Xiaolongbao is a thin-skinned steamed dumpling holding minced pork and a mouthful of hot soup, born in Nanxiang on Shanghai's outskirts in the 19th century. The soup starts as gelatin-rich aspic folded into the filling; steam melts it into broth. The technique: lift the dumpling by its topknot onto your spoon, nibble a small hole in the skin, sip the soup, then eat the rest with a thread of ginger and black vinegar. Bite straight in and the filling will scald you while the soup lands on your shirt. Everyone does it once. Once.

Jia Jia Tang Bao: made to order near People's Square
Jia Jia has been pleating dumplings on Huanghe Road since 1986, and nothing is steamed until you order it, which is why the skins stay delicate and the soup arrives volcanic. The classic pork basket is about 25 RMB for 12; the crab roe versions climb to around 38 to 60 RMB and sell out by early afternoon on busy days. You order and pay at the counter, share a table, and watch the kitchen crew pleat through the glass while you wait. It sits two minutes from People's Square metro on the old Huanghe Road food street, which makes it the easiest first stop on any itinerary, including our 3 days in Shanghai plan.
Is Nanxiang Mantou Dian at Yu Garden worth the queue?
Yes, if you time it. Nanxiang Mantou Dian dates to 1900, carries the name of the town that invented the dish, and appears in the Michelin Guide, so the queue beside the zigzag bridge is part of the scenery. The ground-floor window sells takeout baskets to the line; the upper floors seat you properly for crab roe and pork versions from about 35 RMB for six, with fancier fillings as you climb. Come right at opening or mid-afternoon and you will walk almost straight in; arrive at noon on a weekend and you will study the koi pond for 45 minutes. The Yu Garden bazaar around it is touristy, but the dumplings have earned their spot.
Wanshou Zhai: the dawn ritual in Hongkou
This is the one your Shanghainese colleagues will be impressed you know. Wanshou Zhai has fed the lane houses of Shanyin Road since the 1960s, opens around 5am, and serves thin-skinned pork xiaolongbao plus a three-fresh wonton soup that regulars order together as a set. A full breakfast costs about 20 RMB. Tables are shared, the decor has not changed in decades, and that is exactly the point: this is old Shanghai eating its own breakfast, a short walk from Lu Xun Park and a world away from anywhere with a gift shop. It also anchors a lovely morning wander through Hongkou's quietest streets, the kind of neighborhood eating we map in where Shanghai's expats actually eat.
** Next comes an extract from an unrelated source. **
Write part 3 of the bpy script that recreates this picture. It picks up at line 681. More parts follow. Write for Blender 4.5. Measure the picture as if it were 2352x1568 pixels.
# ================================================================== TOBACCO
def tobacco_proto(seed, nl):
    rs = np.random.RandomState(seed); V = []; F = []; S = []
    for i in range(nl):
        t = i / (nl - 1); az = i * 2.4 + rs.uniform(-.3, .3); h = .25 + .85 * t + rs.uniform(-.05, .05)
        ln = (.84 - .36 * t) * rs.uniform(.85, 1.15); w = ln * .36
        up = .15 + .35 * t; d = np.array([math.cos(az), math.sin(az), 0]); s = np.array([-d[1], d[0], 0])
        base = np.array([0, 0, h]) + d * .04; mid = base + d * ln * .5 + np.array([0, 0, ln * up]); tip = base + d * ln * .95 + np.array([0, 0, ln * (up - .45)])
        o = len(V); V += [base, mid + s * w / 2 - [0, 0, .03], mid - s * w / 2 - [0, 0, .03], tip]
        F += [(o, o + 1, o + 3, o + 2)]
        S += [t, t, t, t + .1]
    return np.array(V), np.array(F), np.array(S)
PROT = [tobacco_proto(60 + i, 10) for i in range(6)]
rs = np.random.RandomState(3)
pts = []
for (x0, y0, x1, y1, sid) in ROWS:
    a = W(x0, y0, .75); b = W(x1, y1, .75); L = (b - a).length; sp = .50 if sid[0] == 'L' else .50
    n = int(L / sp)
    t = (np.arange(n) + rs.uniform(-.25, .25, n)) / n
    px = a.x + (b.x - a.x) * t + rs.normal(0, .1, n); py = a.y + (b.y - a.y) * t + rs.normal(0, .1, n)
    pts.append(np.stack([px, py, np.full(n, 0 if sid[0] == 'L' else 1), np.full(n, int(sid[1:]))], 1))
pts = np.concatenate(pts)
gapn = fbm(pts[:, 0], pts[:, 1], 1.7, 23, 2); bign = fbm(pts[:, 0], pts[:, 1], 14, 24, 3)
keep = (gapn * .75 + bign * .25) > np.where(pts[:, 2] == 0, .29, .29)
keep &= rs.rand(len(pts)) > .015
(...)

How much should xiaolongbao cost in 2026?
- Classic pork basket: about 20 to 35 RMB at the institutions above.
- Crab roe or crab meat: about 38 to 90 RMB depending on how much roe you spring for.
- Tourist-zone markup: if a plain pork basket costs more than about 88 RMB, you are paying for the view, not the dumpling.
All three shops take Alipay and WeChat Pay, which both accept foreign cards now; our payments guide gets you set up in ten minutes.
Which one is for you 哪个适合你
If it is your first visit and you want icons plus atmosphere, queue at Nanxiang in Yu Garden. If you want the highest dumpling-per-effort ratio near the sights, walk to Jia Jia Tang Bao. If you want the local's version with zero tourists and a 20 RMB bill, set an alarm for Wanshou Zhai. If you only have one meal, Jia Jia is the balanced pick.
Common questions
Do these shops have English menus?
Jia Jia Tang Bao has an English-friendly counter menu, and Nanxiang uses picture menus that make pointing easy. Wanshou Zhai is Chinese-only, so point at what the next table is having; it works every time.
What is the difference between xiaolongbao and tangbao?
Xiaolongbao are bite-sized with soup inside the dumpling; tangbao is a single oversized dumpling so full of broth you drink it through a straw before eating the skin. Jia Jia sells both.
When are the queues shortest?
Right at opening and between 2pm and 5pm on weekdays. Weekend lunches are the peak everywhere, and crab roe baskets can sell out after the lunch rush.
Can I pay with a foreign card?
Yes, indirectly: link your Visa or Mastercard to Alipay or WeChat Pay and scan like a local. The counters are cashless-first, though they will take cash if pressed.